Most people reading this have probably never heard of Project: Metalbeast. That’s not a criticism of the horror community. There are so many forgotten gems. And plenty of people who have seen this film would likely take issue with me calling it that, but I don’t care. It’s pointless to say that Project: Metalbeast is one of the more well-made werewolf films out there, one of the best of its decade, or that it rivals the likes of American Werewolf in London or The Howling. It doesn’t. It’s not trying to.
A movie like Project: Metalbeast only sets out to entertain and this picture does that in spades. For those unfamiliar, the plot follows a government super soldier program that’s a little more unorthodox than your standard Captain America stuff. Here, soldiers are sent to Romania to collect a sample of werewolf blood, which is then taken by a soldier, who is frozen until he can undergo experimentation to be given indestructible synthetic skin.
This sounds like a plot conceived by a ten-year old and that’s the best thing about the film. Everything about it feels like it operates on an excited child’s logic. Why would a werewolf need indestructible skin? So that silver bullets can’t penetrate it. As a horror kid, this was exactly the kind of thing I would think about and it would seem so obvious. Why even question it? Metalbeast embraces that whole mentality in the best way.
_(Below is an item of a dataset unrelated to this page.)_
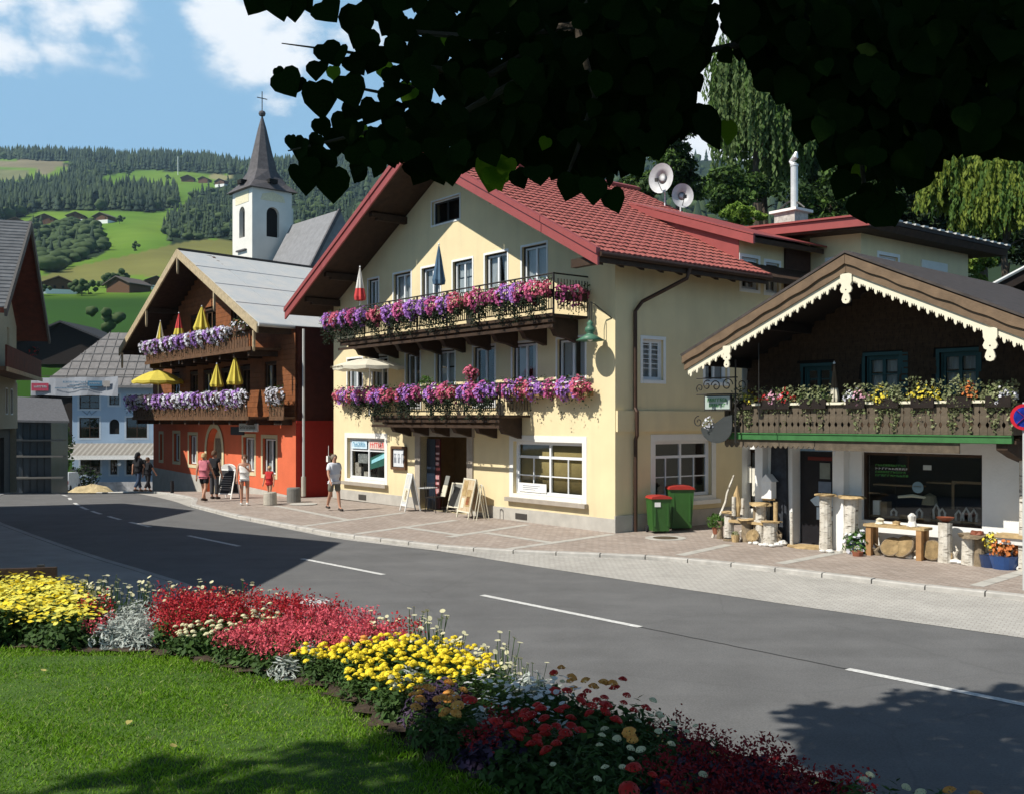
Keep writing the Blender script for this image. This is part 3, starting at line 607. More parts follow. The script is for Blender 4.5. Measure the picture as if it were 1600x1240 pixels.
# transom signs of the left shop window: one pale blue, one pale with red print
b = MB(PF); b.box(-13.28, -12.24, .10, .12, 1.80, 2.08); b.build('transom_sign', mat('ice_sign', (.55, .70, .80), .6), w1)
b = MB(PF); b.box(-12.1, -11.05, .10, .12, 1.80, 2.08); b.build('transom_sign', mat('cream_sign', (.62, .50, .45), .6), w1)
def scrawl(T, u0, u1, z0, z1, d, n, seed, th=.02):     # short strokes like distant lettering
    r = random.Random(seed); b = MB(T); du = (u1-u0)/n
    for i in range(n):
        a = u0+i*du; k = r.random()
        b.box(a, a+du*.22, d-.004, d, z0, z1)
        if k < .7: b.box(a+du*.22, a+du*.72, d-.004, d, z1-th, z1)
        if k > .3: b.box(a+du*.22, a+du*.66, d-.004, d, (z0+z1)/2, (z0+z1)/2+th)
        if .2 < k < .9: b.box(a+du*.5, a+du*.72, d-.004, d, z0, (z0+z1)/2)
    return b
scrawl(PF, -13.2, -12.3, 1.86, 2.02, .099, 8, 1, .03).build('lettering', mat('teal_print', (.08, .25, .38), .6), w1)
scrawl(PF, -12.0, -11.1, 1.85, 2.03, .099, 7, 2, .04).build('lettering', mat('red_print', (.60, .06, .06), .6), w1)
b = MB(PF); b.add([(-12.0, .14, 1.30), (-11.98, .14, 1.42), (-11.05, .14, 1.70), (-11.03, .14, 1.55)], [(0, 1, 2, 3)]); b.build('banner_stripe', mat('aqua_print', (.25, .55, .62), .5), w1)
b = MB(PF); b.add([(-12.1, .15, 1.1), (-12.1, .15, 1.5), (-11.0, .15, 1.75), (-11.0, .15, 1.3)], [(0, 1, 2, 3)]); b.build('banner', mat('green_banner', (.02, .09, .07), .6), w1)
for a, c, h in ((-13.2, -12.95, .5), (-12.95, -12.8, .35), (-11.2, -11.05, .55), (-12.6, -12.3, .2)) :
    MB(PF).box(a, c, .2, .3, .81, .81+h).build('display', mat('display_goods', (.55, .50, .42), .7, col2=(.2, .15, .14), scale=9), w1)
# left panes: mottled grey panel behind the glass
b = MB(PF); b.box(-13.0, -12.35, .2, .21, 1.3, 1.62); b.build('grey_panel', mat('mottled_grey', (.45, .45, .44), .6, col2=(.1, .1, .1), scale=14), w1)
# doorway
d = MB(PF); 
for a, c in ((-9.0, -8.72), (-6.2, -5.92)): d.box(a, c, -.05, .25, 0, 2.28)
d.box(-9.05, -5.87, -.08, .25, 2.281, 2.62); d.build('door_surround', m_stone, yl)
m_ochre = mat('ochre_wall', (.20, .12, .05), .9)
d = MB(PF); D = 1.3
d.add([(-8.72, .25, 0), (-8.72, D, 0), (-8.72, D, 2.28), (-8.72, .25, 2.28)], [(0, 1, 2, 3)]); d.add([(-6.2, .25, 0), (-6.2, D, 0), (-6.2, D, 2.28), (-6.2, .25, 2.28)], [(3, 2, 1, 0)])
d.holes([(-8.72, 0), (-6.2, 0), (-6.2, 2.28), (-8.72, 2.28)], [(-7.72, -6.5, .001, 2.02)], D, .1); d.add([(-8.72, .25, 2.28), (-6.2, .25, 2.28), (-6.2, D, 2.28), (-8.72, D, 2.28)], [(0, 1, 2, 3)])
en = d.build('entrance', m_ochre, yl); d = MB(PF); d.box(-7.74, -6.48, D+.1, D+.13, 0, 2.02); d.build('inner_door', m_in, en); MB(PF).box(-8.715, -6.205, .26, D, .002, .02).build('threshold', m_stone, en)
MB(PF).box(-6.85, -6.82, D+.06, D+.09, .2, 1.8).build('door_edge', m_sash, en)
d = MB(PF); d.box(-8.66, -8.2, .18, .24, .02, 2.2); dl = d.build('door_leaf', mat('midnight_blue_door', (.012, .02, .035), .4), yl)
b = MB(PF); b.box(-8.2, -7.95, .2, .24, .02, 2.2); o = b.build('display_panel', mat('dark_red_panel', (.10, .012, .012), .6, scale=7, col2=(.02, .01, .01)), yl)
for z, h in ((1.95, .05), (1.72, .06), (1.55, .08), (1.38, .10), (.95, .12), (.78, .08), (.5, .16)):
    MB(PF).box(-8.17, -8.0+rnd.uniform(-.02, .02), .185, .2, z, z+h).build('price_label', mat('white_label', (.55, .5, .5), .7, col2=(.45, .06, .06), scale=10), o)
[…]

As the only star power driving the movie, we have Barry Bostwick who, in a very bold choice, actually plays himself at Rocky Horror age in the opening scenes. Bostwick plays the most unlikable character imaginable. He has no preconceptions that he’s doing anything for the greater good, he has no reasoning for why he thinks this is a great idea other than the fact that no one else has ever done it. Well, that and mostly the fact that it’s something insufferably painful to inflict on someone who pissed him off twenty years ago.
Project: Metalbeast is also surprisingly—almost shockingly—well-paced. The prologue drags on for a bit and gets awkward so that it’s jarring when it cuts to the present, but other than that, it’s so good. The opening is killer. Yes, it’s goofy rubber-suited monster stuff, but that’s what the whole feature is meant to embrace and it makes that crystal clear from the very first scene.
I also think the juxtaposition of science and superstition in this movie is kind of cool. That’s one of my favorite themes in horror. Project: Metalbeast does interesting things with the concept.
For a feature primarily set at a military compound, with such a ‘50s B-Movie premise, it actually features some of the most overtly supernatural werewolves I’ve ever seen on film. First and foremost, there’s the aversion to silver. But there are so many Eastern European superstitions at work as well, which is a surprising and intriguing take. These beings clearly don’t operate in the realm of science at all, which makes the forced combination of the two that much more interesting.
As a kid, I was really picky about my werewolf movies. They had to look right, or I wasn’t interested. Everything I watched was always slightly off in some way or another. Project: Metalbeast is one of the few I saw at that time that really impressed me in terms of its design. Sure, the werewolves in this are big and bulky, but they’re good at being big and bulky. These are hulking, massive brutes—which is also thanks to the performance of Kane Hodder inside the suit. Yeah, they don’t sell you on realism, but the feature never once aims for that.
By the time Metalbeast itself is finally unveiled, it’s a showstopper. This is actually an intricate, impressive design and it legitimately feels like the entire movie is building toward it. There’s enough going on in the first two acts to make the Metalbeast feel like a reward without the film itself feeling boring. In a creature feature of this size, boring is way more noticeable than in larger-scale features. Thankfully, they seemed aware enough of that to avoid it at every turn.
There’s just too much to recommend about Project: Metalbeast. When you’re in the mood for a late night monster movie, if you’re already a fan of straight-to-video, rubber-suited monster flicks, it’s crucial. I really think it deserves to be one of the best known of that whole corner of horror. But sadly, it’s not.
Hopefully, though, by spreading awareness like this, we can get people to remember what I truly consider to be a lost gem of the ‘90s video era. In an age where C.H.U.D. II gets a collector’s edition Blu-ray, anything is possible. Project: Metalbeast is pure camp and the title should give that away.
While the writing tries to be adult and strait-laced, the story feels like it was conceived by a kid. It’s almost like the Axe Cop of werewolf flicks. Bostwick’s character is so over-the-top terrible that he feels like he might strangle someone just because he doesn’t know what to do with his hands. And it’s those over-the-top qualities that really make this movie stand out as something that truly deserves to be remembered.
So, if you’re in the mood for werewolves when the next full moon rolls around and you don’t want to subject yourself to the Howling sequels, there are way worse choices you can make than Project: Metalbeast.